Engineering leaders are used to talking about processes, trying to find the framework that will maximize productivity in their organization: agile, sprints, etc. Brian thinks there is no perfect process, and each of them should be custom and adapted to the team or company you work with. Instead, he advises to start thinking about principles, and depending on the situation a process will come out of these principles.
Be passionate
Brian reminded the audience that the job of an engineering leader is to hire, retain, **inspire **and **motivate **engineers. Before working at Medium, he founded a company offering content recommendations for ads on people’s websites. An interesting idea… he wasn’t passionate about. So when he ran out of cash and started thinking about the future, he had some purchase offers by big enterprises who wanted to use tech to put better ads in front of people.

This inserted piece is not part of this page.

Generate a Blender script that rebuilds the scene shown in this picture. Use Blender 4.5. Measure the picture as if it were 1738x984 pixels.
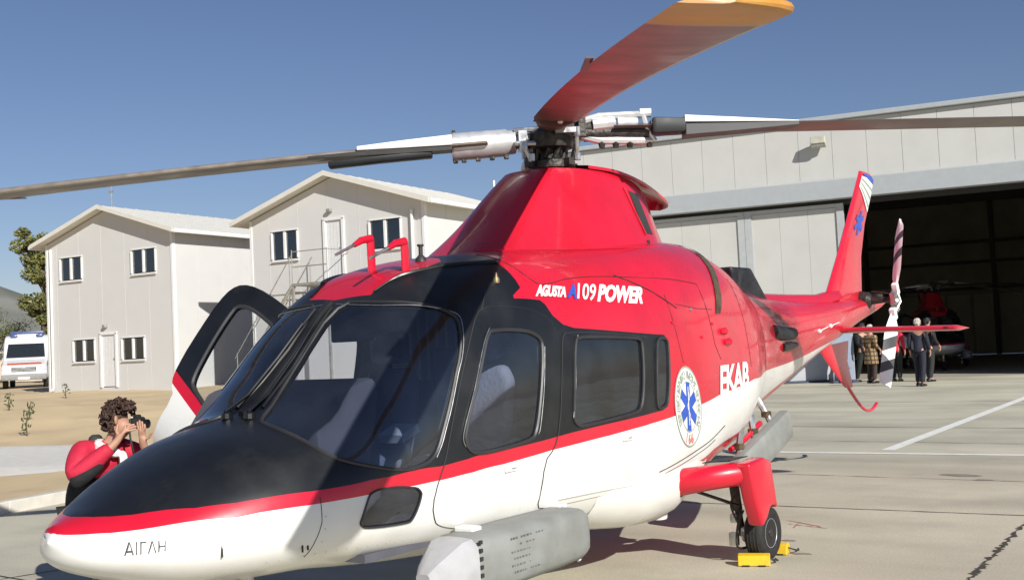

That did not sit well with him and the more he collected data about people, the less he felt it was in line with his values.
At the same time, he met Evan Williams whose vision was the opposite: create a content platform where anyone can have a voice, not driven by sponsored content but a subscription model instead. He figured out this is what he wanted to do with his life and joined.
This reminded him of Steve Jobs trying to get John Sculley from Pepsi to join him at Apple: “do you want to sell sugar water for the rest of your life, or change the world with me?”
Thanks to Brian Zotter for his time and his interesting insights!